**Request:** Pick out every line with the word "Blender" and copy it.

********************

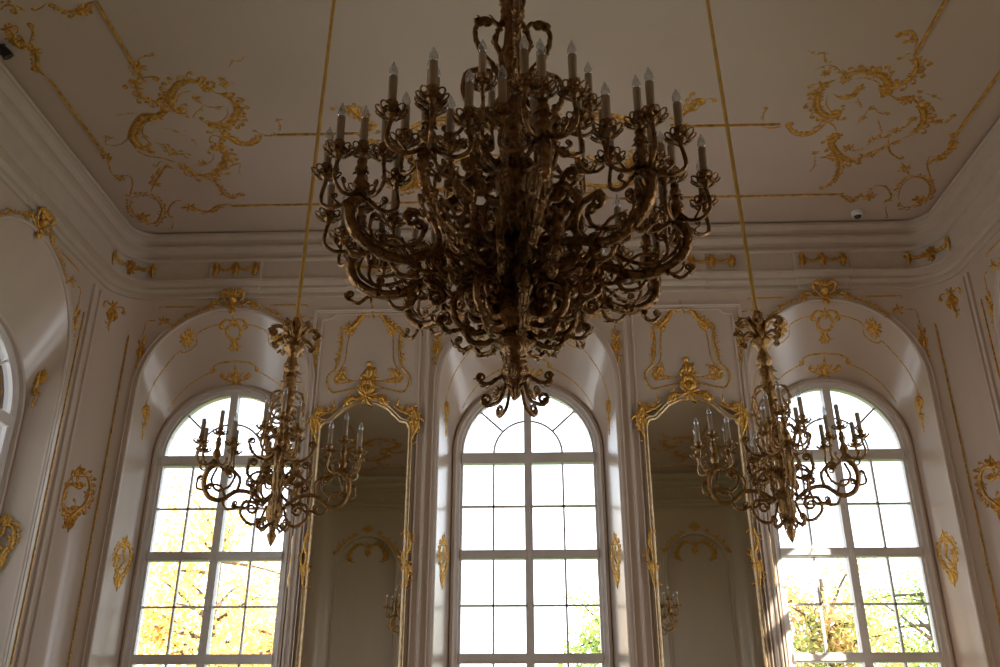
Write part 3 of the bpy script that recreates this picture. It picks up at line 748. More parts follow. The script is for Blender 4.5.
# ------------------------------------------------------------------ frieze ornaments
def o_frieze():
    q = Orn(14)
    for x in (-.27, 0, .27):
        q.stroke([(x, 7.55), (x + .015, 7.45), (x, 7.34)], .03, fr=1, fs=.5); q.flower((x, 7.5), .06); q.flower((x, 7.38), .05)
    for s in (-1, 1): q.stroke([(s * .25, 7.48), (s * .18, 7.43), (s * .1, 7.43), (s * .02, 7.48)], .018, fr=-s, fs=.8)
    q.flower((0, 7.45), .075)
    return q, lambda u, v, w: (u, DO - w - .125, v)
proto('gilded_frieze_swag', o_frieze, M['goldc'])
for x, nm in ((-3.98, 'above the left end window'), (-2.07, 'above the left mirror panel'), (0, 'above the middle end window'), (2.5, 'above the right mirror panel'), (3.98, 'above the right end window')):
    put('gilded_frieze_swag', Matrix.Translation((x, 0, 0)), 'small gilded swag on the cornice frieze ' + nm, 'ornament', 'gilded frieze swags')
def o_corner_frieze():
    q = Orn(15)
    for k, x in enumerate((.02, .4, .8)):
        q.stroke([(x, 7.55), (x + .02, 7.45), (x, 7.33)], .03, fr=1, fs=.7); q.flower((x, 7.48), .07)
    for a, b in ((.04, .38), (.42, .78)): q.stroke([(a, 7.5), (a + .12, 7.44), (b - .1, 7.45), (b, 7.5)], .022, fr=1, fs=.8)
    q.flower((.4, 7.43), .1); q.acanthus((.4, 7.45), R(-90), .14, 3)
    return q
def o_corner_pend():
    q = Orn(16); c = .5
    q.flower((c, 6.86), .09); q.acanthus((c, 6.84), R(-90), .26, 5); q.flower((c + .01, 6.72), .07); q.stroke([(c, 6.66), (c + .02, 6.58), (c, 6.48)], .016, fr=1)
    for s in (-1, 1): q.stroke([(c + s * .04, 6.86), (c + s * .12, 6.88), (c + s * .16, 6.82)], .014, 0, -s * .02)
    return q
def o_medallion():
    q = Orn(17); c = .52; z = 4.28
    q.stroke([(c + .03, z + .24), (c - .1, z + .26), (c - .17, z + .1), (c - .14, z - .08), (c - .04, z - .2), (c + .03, z - .3)], .022, .03, .03, fr=-1, fs=.7, hook=-.07)
    q.stroke([(c - .02, z + .1), (c + .08, z + .12), (c + .17, z + .02), (c + .16, z - .14), (c + .05, z - .22), (c - .02, z - .18)], .022, -.04, -.03, fr=1, fs=.7, hook=.07)
    q.stroke([(c + .02, z + .24), (c + .1, z + .2), (c + .14, z + .1)], .014, 0, .02, fr=1)
    q.acanthus((c, z + .24), R(85), .16, 4); q.acanthus((c + .02, z - .24), R(-95), .22, 4)
    q.flower((c - .15, z + .05), .06); q.flower((c + .15, z - .02), .06); q.flower((c + .12, z - .18), .06)
    return q
for sx, nm in ((-1, 'left'), (1, 'right')):
    f = corner_fn(-sx)
    # frieze plane
    tag(o_corner_frieze().build('gilded_frieze_swag', M['goldc'], lambda u, v, w: f(u, v, w + .115)), 'long gilded swag on the frieze bending round the %s corner' % nm, 'ornament', 'corner frieze swags')
    tag(o_corner_pend().build('gilded_corner_pendant', M['gold'], f), 'gilded leaf pendant below the cornice in the %s rounded corner' % nm, 'ornament', 'corner pendants')
    tag(o_medallion().build('gilded_medallion', M['gold'], f), 'open gilded rocaille medallion on the %s rounded corner wall' % nm, 'ornament', 'corner medallions')

# side wall medallion left of the left wall window's reveal seen at the picture edge
# ------------------------------------------------------------------ ceiling cartouches
def ceil_orn(strokes, flowers, sx, sy, label, group, name='gilded_ceiling_cartouche', seed=2):
    q = Orn(seed)
    def m(p): return (sx * p[0], p[1] if sy > 0 else my(p[1]))
    k = sx * sy
    for r, a, b, f, pts in strokes:
        big = f and r > .03
        q.stroke([m(p) for p in pts], r * (.74 if big else .8), a * k, b * k, 0 if big else -f * k, fs=.8, h=.8, hook=-f * k * (.115 if big else 0))
        if big: q.stroke([m(p) for p in pts], r * .3, 0, 0, f * k, fs=1.2); q.stroke([m(p) for p in pts], r * .3, 0, 0, -f * k, fs=1.6)
        elif r > .018: q.stroke([m(p) for p in pts], r * .4, 0, 0, 0, hook=-k * .065)
    for p, r in flowers: q.flower(m(p), r, 7)
    return tag(q.build(name, M['goldc'], lambda u, v, w: (u, v, H + .003 - w)), label, 'ornament', group)
G = 'corner cartouches of the ceiling'
ceil_orn(CART, CARTF, 1, 1, 'large gilded rocaille cartouche on the ceiling above the left corner', G)
ceil_orn(CARTR, CARTRF, 1, 1, 'large gilded rocaille cartouche on the ceiling above the right corner', G)
ceil_orn(CART, CARTF, 1, -1, 'gilded ceiling cartouche over the far corner reflected in the left mirror', G)
ceil_orn(CARTR, CARTRF, 1, -1, 'gilded ceiling cartouche over the far corner reflected in the right mirror', G)
ceil_orn(SIDEO, [((-4.96, -4.46), .08), ((-5.09, -4.62), .08), ((-4.2, -5.0), .08)], 1, 1, 'gilded scroll ornament on the ceiling at the far left edge', None, 'gilded_ceiling_scroll')
# middle cartouche behind the great chandelier
mid = []
for s in (-1, 1):
    mid += [(.04, 0, s * .05, s, [(s * 1.95, -2.97), (s * 1.84, -2.98), (s * 1.76, -3.12), (s * 1.85, -3.28), (s * 1.9, -3.4)]),
            (.03, 0, 0, -s, [(s * 1.93, -2.95), (s * 1.8, -2.8), (s * 1.6, -2.72)]),
            (.05, 0, -s * .06, -s, [(s * 1.7, -2.7), (s * 1.45, -2.55), (s * 1.3, -2.25), (s * 1.4, -1.95), (s * 1.5, -1.8)]),
            (.04, s * .05, -s * .05, s, [(s * 1.35, -1.9), (s * 1.1, -1.75), (s * .8, -1.8), (s * .55, -1.95)]),
            (.03, 0, s * .04, -s, [(s * 1.2, -1.47), (s * 1.05, -1.5), (s * .9, -1.62), (s * .7, -1.62)]),
            (.045, 0, s * .06, s, [(s * 1.55, -2.75), (s * 1.2, -3.1), (s * .8, -3.2), (s * .4, -3.05)]),
            (.03, s * .04, -s * .04, -s, [(s * .9, -2.3), (s * .6, -2.5), (s * .2, -2.45)])]
ceil_orn(mid, [((0, -3.05), .14), ((0, -2), .12), ((1.5, -2.7), .1), ((-1.5, -2.7), .1), ((.5, -1.95), .08), ((-.5, -1.95), .08)], 1, 1,
         'gilded ceiling ornament half hidden behind the great chandelier', None)
ceil_orn(mid, [((0, -3.05), .14), ((0, -2), .12)], 1, -1, 'gilded ceiling ornament in the middle of the far side, behind the camera', None)

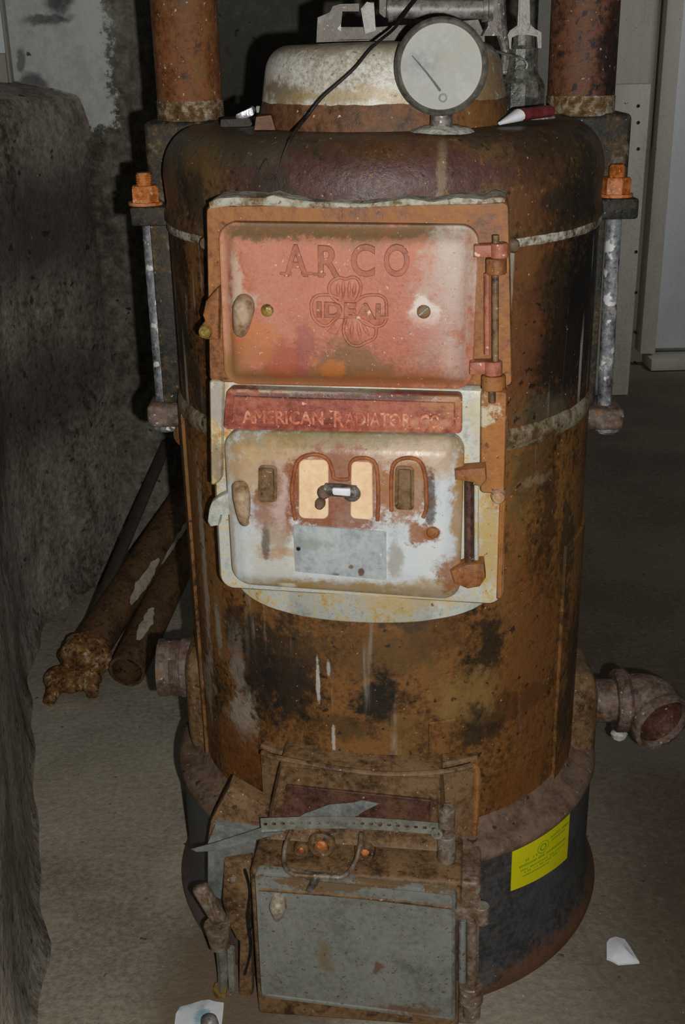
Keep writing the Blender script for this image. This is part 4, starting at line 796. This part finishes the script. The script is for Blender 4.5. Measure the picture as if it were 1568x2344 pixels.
# bracket casting on the dome
def wb(bmx, px0, px1, py0, py1, y0, y1, bev=.003):
    a = W(px0, py1, (y0+y1)/2 if False else y0); b = W(px1, py0, y0)
    box(bmx, a[0], b[0], y0, y1, a[2], b[2], bev)
bm = bmesh.new()
yb = -.05
def wprism(bmx, pts, y0, y1, bev=.002):
    t_ = bmesh.new(); f_ = t_.faces.new([t_.verts.new((W(x, y, y0)[0], y0, W(x, y, y0)[2])) for x, y in pts]); r_ = bmesh.ops.extrude_face_region(t_, geom=[f_])
    for v in r_['geom']:
        if isinstance(v, bmesh.types.BMVert): v.co.y = y1
    if bev: bmesh.ops.bevel(t_, geom=[e for e in t_.edges if all(abs(v.co.y-y0) < 1e-6 for v in e.verts)], offset=bev, segments=2, affect='EDGES')
    merge(bmx, t_)
wprism(bm, [(724, 97), (727, 40), (755, 28), (762, 14), (780, 9), (822, 8), (822, 26), (784, 26), (780, 62), (832, 62), (832, 22), (836, 5), (856, 5), (860, 62), (930, 62), (930, 92), (800, 94)], -.05, .04)
bm.transform(RW); br = P('damper_bracket', bm, m_cast)
bm = bmesh.new(); wprism(bm, [(826, 20), (840, 4), (856, 8), (860, 70), (836, 78)], -.075, -.045); bm.transform(RW); finish('bracket_ear', bm, m_shine, br)
bm = bmesh.new(); wprism(bm, [(860, 62), (1095, 45), (1110, 80), (1110, 98), (860, 96)], -.04, .05); bm.transform(RW); finish('bracket_bed', bm, m_cast, br)
bm = bmesh.new(); a = W(885, 20, -.06); b = W(1110, 22, -.06); tube(bm, [a, b], .0115, 20, sub=1)
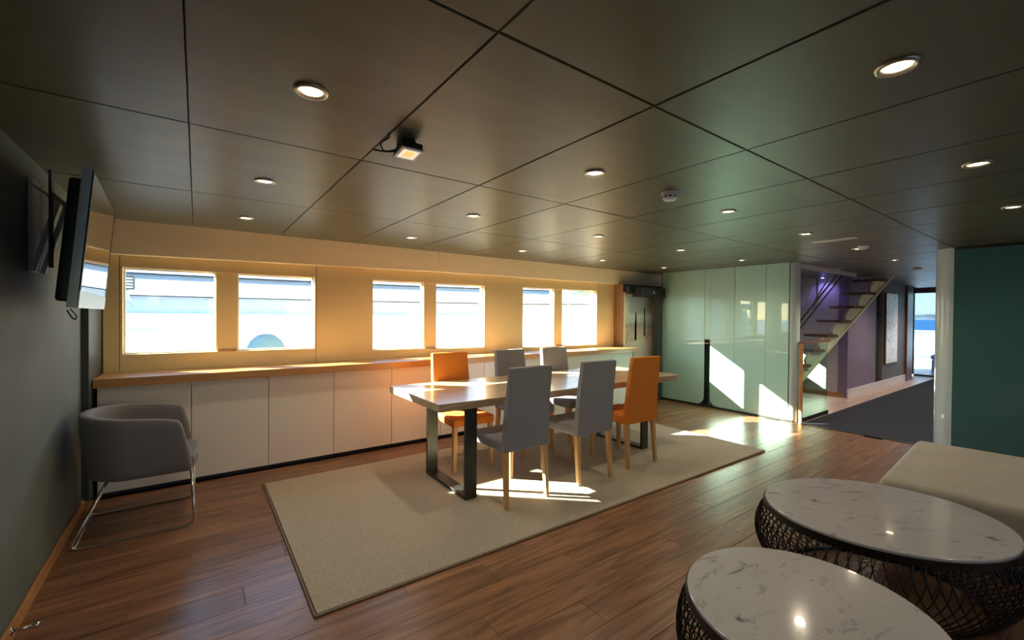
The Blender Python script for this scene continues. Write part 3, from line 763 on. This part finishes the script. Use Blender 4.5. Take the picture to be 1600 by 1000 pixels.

********************

**Output for this task:**
Write part 3 of the bpy script that recreates this picture. It picks up at line 748. More parts follow. The script is for Blender 4.5.
Keep writing the Blender script for this image. This is part 4, starting at line 796. This part finishes the script. The script is for Blender 4.5. Measure the picture as if it were 1568x2344 pixels.
The Blender Python script for this scene continues. Write part 3, from line 763 on. This part finishes the script. Use Blender 4.5. Take the picture to be 1600 by 1000 pixels.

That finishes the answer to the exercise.